Daily Archives: November 23, 2012

The Price is the Price Only if You Pay the Price

Over at Next Level Purchasing, Charles recently published a good article on How Suppliers Defend Price In Negotiation. In summary, if the supplier thinks that you are not on your game, it will defend its price with a steaming pile of bull-crap.

Of the 7 examples that Charles gives for a common supplier response used when you attempt to start negotiations, my favourite has to be:

We are the only company that provides this product/service, so we don’t play pricing games – our price is our price.

First of all, unless you have it in your head that you have to have an iPad, there is no single source provider of any product or service. Pick a product. Any product. I guarantee there’s a dozen variations of it out there, somewhere. Maybe not all providers can meet your volume demands, and it’s probably the case that not all have the same quality level, but still, unless you’re insisting on a name-brand product, there are always multiple options.

Second, any supplier who wants to sell something bad enough will negotiate on price. Very few companies have the power to set a price in stone, and they are all selling branded products or services, like iPads, Wiis, or Playstations. Everything else is up for negotiation. And even if the price on the base product can’t move, maybe a value-added service can be thrown in at a deep discount.

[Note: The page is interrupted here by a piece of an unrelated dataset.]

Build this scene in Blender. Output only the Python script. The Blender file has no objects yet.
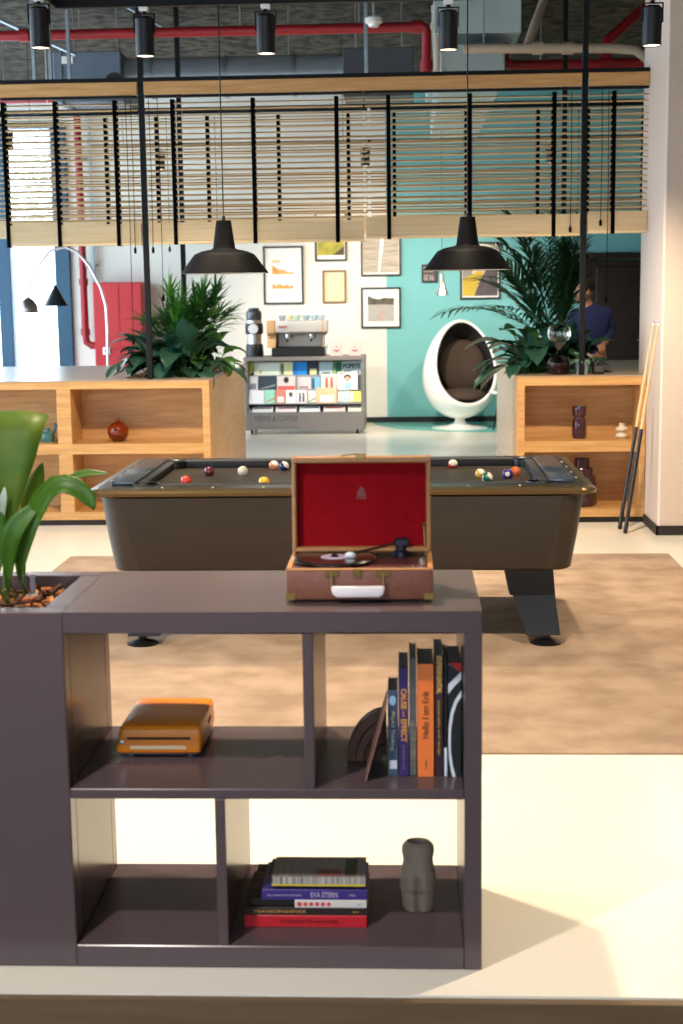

The price is the price ONLY if you pay it. Given a choice between moving a line in the sand or being stuck with a mountain of inventory, which choice do you think a supplier is going to make?

Now, this isn’t to say that you should be requesting unreasonable price concessions, as everyone deserves a fair margin, but that you shouldn’t believe that the price is the price.

And if I was asked to choose a runner up, it would be:

Is price the only criterion on which you are basing your decision?”

Of course not, but don’t let the supplier distract you. If you’ve done a proper cost model and determined that the supplier has built in a hefty margin of 20%, compared to the market average of 10%, unless you’re getting very valuable value-added services thrown in for free, you need to cut that margin in half to stay competitive.